Explanation: But no sooner were my eyes open, but I saw my Poll sitting on top of the hedge; and...to talk to him and teach him.


Explanation:
But no sooner were my eyes open, but I saw my Poll sitting on top of the hedge; and immediately knew that it was he spoke to me; for just in such bemoaning language I had used to talk to him and teach him.

Answer: These lines have been taken from Chapter 12 of Robinson Crusoe written by Daniel Defoe. These lines express Crusoe's feelings when his trained parrot Poll soothingly calls him by name in times of his danger.
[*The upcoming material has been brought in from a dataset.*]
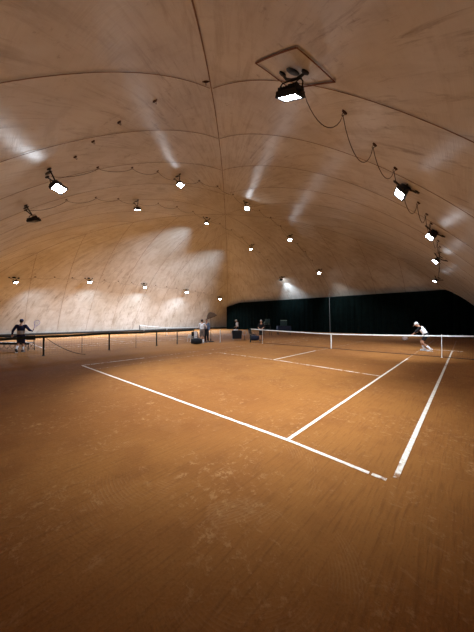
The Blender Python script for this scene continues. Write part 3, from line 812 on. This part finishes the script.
# towel draped over the left chair
tr = facing(.75, -.65)
bm = bmesh.new(); rs = []
for i in range(13):
    t = i / 12
    y, z = (.215 - .0 * t, .50 + .43 * t / .5) if t < .5 else (.34 + .02 * (t - .5), .93 - .55 * (t - .5) / .5)
    y = (.20 + t * .12) if t < .5 else .345
    rs.append([V((x, y + e, z + .01 * math.sin(x * 20))) for x, e in ((-.19, 0), (-.12, -.008), (-.04, .006), (.04, 0), (.04, .012), (-.04, .018), (-.12, .004), (-.19, .012))])
rings(bm, rs); o = obj('towel', bm, M['whitecloth'], None, True, (-3.42, 8.35, 0), tr); tag(o, 'white towel draped over the back of the left black chair', 'towel')
# racket bag leaning by the chairs
def bag(loc, rz, label, m, name='racket_bag', L=.78):
    root = empty(name, loc, rz, label, 'bag')
    bm = bmesh.new(); rs = []
    for i in range(13):
        t = i / 12; w = .11 + .07 * math.sin(PI * min(1, t * 1.15)) ** .8; h = .13 + .09 * math.sin(PI * (.12 + .80 * t)); x = -L / 2 + L * t
        rs.append([V((x, math.copysign(abs(math.cos(a)) ** .6, math.cos(a)) * w, .22 + math.copysign(abs(math.sin(a)) ** .6, math.sin(a)) * h)) for a in [2 * PI * q / 18 for q in range(18)]])
    rings(bm, rs)
    zmin = min(v.co.z for v in bm.verts)
    bmesh.ops.translate(bm, vec=(0, 0, -zmin), verts=bm.verts); b = obj('bag_body', bm, m, root)
    bm = bmesh.new(); tube(bm, [(-.16, 0, .42), (-.14, 0, .52), (0, 0, .57), (.14, 0, .52), (.16, 0, .42)], .012, 8); obj('carry_handle', bm, M['black'], root)
    bm = bmesh.new(); box(bm, (-.2, -.205, .10), (.2, -.16, .28), .02); obj('side_pocket', bm, m, b)
    return root
bag((-2.95, 8.15, 0), .6, 'black racket bag on the clay below the towel-draped chair', M['dark'])
# white ball basket to the left of the chairs
root = empty('ball_basket', (-4.75, 8.95, 0), .2, 'small white wire ball basket on legs left of the chairs', 'basket')
bm = bmesh.new()
for z, w in ((.32, .10), (.40, .12), (.48, .13), (.56, .14)): tube(bm, [(w, w, z), (-w, w, z), (-w, -w, z), (w, -w, z)], .007, 6, True)
for k in range(6):
    f = -1 + 2 * k / 5
    for a, b in (((f * .10, .10), (f * .14, .14)), ((f * .10, -.10), (f * .14, -.14)), ((.10, f * .10), (.14, f * .14)), ((-.10, f * .10), (-.14, f * .14))): tube(bm, [(*a, .32), (*b, .56)], .005, 6)
    tube(bm, [(f * .10, -.10, .32), (f * .10, .10, .32)], .005, 6)
obj('wire_basket', bm, M['white'], root, False)
for x in (-1, 1):
    bm = bmesh.new(); tube(bm, [(x * .14, -.14, .5), (x * .17, -.18, .01), (x * .17, .18, .01), (x * .14, .14, .5)], .009, 8); obj('leg', bm, M['white'], root)

# tilted brown parasol
root = empty('parasol', (-3.62, 10.12, 0), 0, 'small tilted brown parasol on a dark pole beside the courtside seats', 'parasol')
bm = bmesh.new(); tube(bm, [(0, 0, .05), (0, 0, 2.0), (.01, .01, 2.40)], [.022, .022, .02], 10); obj('pole', bm, M['wood'], root)
bm = bmesh.new(); lathe(bm, [(.24, 0), (.24, .04), (.20, .06), (.05, .07), (.035, .25), (.03, .25)], 24); obj('base', bm, M['black'], root)
ax = V((-.30, -.28, 1)).normalized(); Rm = Matrix((frame(ax)[0], frame(ax)[1], ax)).transposed().to_4x4(); Rm.translation = (.02, .01, 2.12)
bm = bmesh.new(); rs = []
for i in range(9):
    t = i / 8; rr = .03 + .44 * t
    rs.append([V((math.cos(a) * rr * (1 - .04 * t * (1 - math.cos(a * 8))), math.sin(a) * rr * (1 - .04 * t * (1 - math.cos(a * 8))), .30 - .46 * t ** 1.7)) for a in [2 * PI * q / 48 for q in range(48)]])
for i in range(8, -1, -1):
    t = i / 8; rr = .025 + .43 * t
    rs.append([V((math.cos(a) * rr * (1 - .04 * t * (1 - math.cos(a * 8))), math.sin(a) * rr * (1 - .04 * t * (1 - math.cos(a * 8))), .285 - .46 * t ** 1.7)) for a in [2 * PI * q / 48 for q in range(48)]])
rings(bm, rs); bmesh.ops.transform(bm, matrix=Rm, verts=bm.verts); can = obj('canopy', bm, M['brown'], root)
for k in range(8):
    a = 2 * PI * k / 8; bm = bmesh.new(); tube(bm, [V((math.cos(a) * r, math.sin(a) * r, z)) for r, z in ((.03, .25), (.23, .13), (.43, -.15))], .007, 6)
    bmesh.ops.transform(bm, matrix=Rm, verts=bm.verts); obj('rib', bm, M['wood'], can)
# white marker stake
root = empty('marker_stake', (-2.70, 10.30, 0), 0, 'thin white stake standing on the clay right of the parasol', 'post')
bm = bmesh.new(); tube(bm, [(0, 0, .02), (0, 0, 1.0)], .028, 10); obj('stake', bm, M['white'], root)
bm = bmesh.new(); lathe(bm, [(.06, 0), (.06, .02), (.04, .04), (.03, .05)], 18); obj('foot', bm, M['ring'], root)

# black ball cart with a white towel
root = empty('ball_cart', (-3.25, 12.85, 0), facing(-.676, .737), 'black covered ball cart on wheels left of the net post', 'cart')
bm = bmesh.new(); rs = []
for z, w, d in ((.12, .36, .26), (.16, .40, .30), (.70, .44, .34), (.80, .44, .34), (.84, .40, .30)):
    rs.append([V((math.copysign(abs(math.cos(a)) ** .35, math.cos(a)) * w, math.copysign(abs(math.sin(a)) ** .35, math.sin(a)) * d, z)) for a in [2 * PI * q / 28 for q in range(28)]])
rings(bm, rs); obj('cart_body', bm, M['dark'], root)
for x in (-.34, .34):
    for y in (-.22, .22):
        bm = bmesh.new(); tube(bm, [(x - .02, y, .06), (x + .02, y, .06)], .06, 14); obj('wheel', bm, M['ring'], root)
        bm = bmesh.new(); tube(bm, [(x, y, .06), (x, y, .17)], .014, 6); obj('caster_fork', bm, M['black'], root)
bm = bmesh.new(); tube(bm, [(-.44, -.2, .55), (-.56, -.2, .90), (-.56, .2, .90), (-.44, .2, .55)], .016, 8); obj('push_handle', bm, M['steel'], root)
bm = bmesh.new(); rs = []
for i in range(9):
    x = -.30 + .40 * i / 8; z = .855 + .02 * math.sin(i * 1.9) ** 2
    rs.append([V((x, -.12, z)), V((x, .1, z + .02)), V((x, .1, z + .045)), V((x, -.12, z + .03))])
rings(bm, rs); o = obj('folded_towel', bm, M['whitecloth'], None, True, (-3.25, 12.85, 0), facing(-.676, .737)); tag(o, 'white folded towel lying on top of the black ball cart', 'towel')
# second chair with bag and ring
chair((-2.35, 13.9, 0), facing(-.3, -.95), 'black chair right of the ball cart, beside the net post', M['dark'])
bag((-1.75, 13.45, 0), facing(-.676, .737), 'dark racket bag on the clay between black chair and net post', M['bluetarp'])
root = empty('ball_hoop', (-2.72, 13.25, 0), facing(-.676, .737) , 'grey upright hoop on a foot between ball cart and black chair', 'hoop')
bm = bmesh.new(); tube(bm, [(math.sin(t) * .17, 0, .62 + math.cos(t) * .20) for t in [2 * PI * q / 24 for q in range(24)]], .018, 8, True); obj('hoop', bm, M['ring'], root)
bm = bmesh.new(); tube(bm, [(0, 0, .02), (0, 0, .43)], .016, 8); obj('stem', bm, M['black'], root)
bm = bmesh.new(); lathe(bm, [(.15, 0), (.15, .02), (.04, .04)], 18); obj('foot', bm, M['black'], root)

# umpire chair and covered table far off in front of the curtain
root = empty('umpire_chair', (-4.72, 19.4, 0), facing(.75, -.65), 'tall dark umpire chair far off in front of the curtain', 'chair')
bm = bmesh.new(); box(bm, (-.27, -.22, 1.22), (.27, .26, 1.27), .01); obj('seat', bm, M['teal'], root)
bm = bmesh.new(); box(bm, (-.27, .24, 1.32), (.27, .29, 1.85), .015); obj('backrest', bm, M['teal'], root)
for x in (-1, 1):
    for y in (-1, 1):
        bm = bmesh.new(); tube(bm, [(x * .42, y * .46 + .02, 0), (x * .26, y * .22 + .02, 1.24)] + ([(x * .26, .27, 1.86)] if y > 0 else []), .022, 8); obj('leg', bm, M['black'], root)
    bm = bmesh.new(); tube(bm, [(x * .27, .26, 1.50), (x * .29, -.20, 1.50), (x * .27, -.22, 1.25)], .018, 8); obj('armrest', bm, M['glint'], root)  # armrests carry the painted glint colour
for k in range(4):
    z = .25 + .26 * k; bm = bmesh.new(); w = .40 - z * .12; box(bm, (-w, -.46 + z * .19, z), (w, -.36 + z * .19, z + .025), .004); obj('step', bm, M['black'], root)
root = empty('covered_table', (-4.30, 22.2, 0), facing(.7, -.7), 'dark covered table far off right of the umpire chair', 'table')
bm = bmesh.new(); rs = []
for z, w, d in ((.55, .83, .43), (.70, .82, .42), (1.0, .80, .40), (1.03, .78, .38)):
    rs.append([V((math.copysign(abs(math.cos(a)) ** .3, math.cos(a)) * w + .015 * math.sin(a * 18) * (1.03 - z), math.copysign(abs(math.sin(a)) ** .3, math.sin(a)) * d, z)) for a in [2 * PI * q / 48 for q in range(48)]])
rings(bm, rs); obj('cover', bm, M['bluetarp'], root)
for x in (-.7, .7):
    for y in (-.32, .32): bm = bmesh.new(); box(bm, (x - .03, y - .03, 0), (x + .03, y + .03, .98), .004); obj('leg', bm, M['black'], root)
root = empty('scoreboard', (-4.30, 22.2, 1.03), facing(.7, -.7), 'small dark flip board with a painted pale glint along its top edge on the covered table', 'board')
bm = bmesh.new(); box(bm, (-.40, -.02, .02), (.40, .03, .62), .01); obj('board_panel', bm, M['teal'], root)
bm = bmesh.new(); box(bm, (-.38, -.05, .62), (.38, .06, .68), .01); obj('top_rail', bm, M['glint'], root)  # pale rail colour stands in for a greenish glint of light
for x in (-.3, .3): bm = bmesh.new(); box(bm, (x - .03, -.12, 0), (x + .03, .12, .025), .004); obj('foot', bm, M['black'], root)

# ------------------------------------------------------------------ camera, world, view
cam = bpy.data.cameras.new('camera'); co = bpy.data.objects.new('camera', cam); C.objects.link(co)
F, cx, cy, cz, yaw, pit, rol = 248.43, 11.548, -3.271, 1.804, .74242, .01377, -.00144
fw = V((-math.sin(yaw) * math.cos(pit), math.cos(yaw) * math.cos(pit), math.sin(pit)))
r0 = V((math.cos(yaw), math.sin(yaw), 0)); u0 = r0.cross(fw)
r = r0 * math.cos(rol) + u0 * math.sin(rol); u = -r0 * math.sin(rol) + u0 * math.cos(rol)
m = Matrix((r, u, -fw)).transposed().to_4x4(); m.translation = (cx, cy, cz); co.matrix_world = m
cam.sensor_fit = 'HORIZONTAL'; cam.sensor_width = 36; cam.lens = F / 474 * 36; cam.clip_start = .05; cam.clip_end = 200
S.camera = co
w = bpy.data.worlds.new('night'); S.world = w; w.use_nodes = True
w.node_tree.nodes['Background'].inputs[0].default_value = (.01, .012, .016, 1); w.node_tree.nodes['Background'].inputs[1].default_value = .2
S.view_settings.view_transform = 'Standard'; S.view_settings.look = 'None'; S.view_settings.gamma = 1; S.view_settings.use_curve_mapping = False
S.view_settings.exposure = 0.0
S.cycles.diffuse_bounces = 8; S.cycles.max_bounces = 12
On return from his nearly fatal canoe trip, Crusoe finds his parrot calling his name the way he used to teach the parrot to speak. The scene expresses the pathos of having only a bird to welcome him. Crusoe domesticates the bird in an attempt to provide himself with a substitute family member because he refers to his pets as his family. Poll's friendly address to his master foreshadows Friday's role as a conversation partner in Crusoe's life. Moreover, Poll's words show a self-pitying side of Crusoe that he never reveals in his narration. Teaching the bird to call him "poor" in a "bemoaning" tone shows that he may feel more like complaining than he admits in his story and that his Christian patience might be getting thin. Poll's greeting has also a spiritual significance. It comes right after Crusoe's near-death experience in the canoe. And it seems that the words come from an invisible speaker since Crusoe imagines a person might be addressing him. It seems like a mystical moment until the words are revealed not to be God's but Crusoe's own words repeated by a bird.

In these lines, Crusoe seems to be self-pitying. Cut off from human communication, Crusoe seems to be cut off from divine communication too. He can only speak to himself.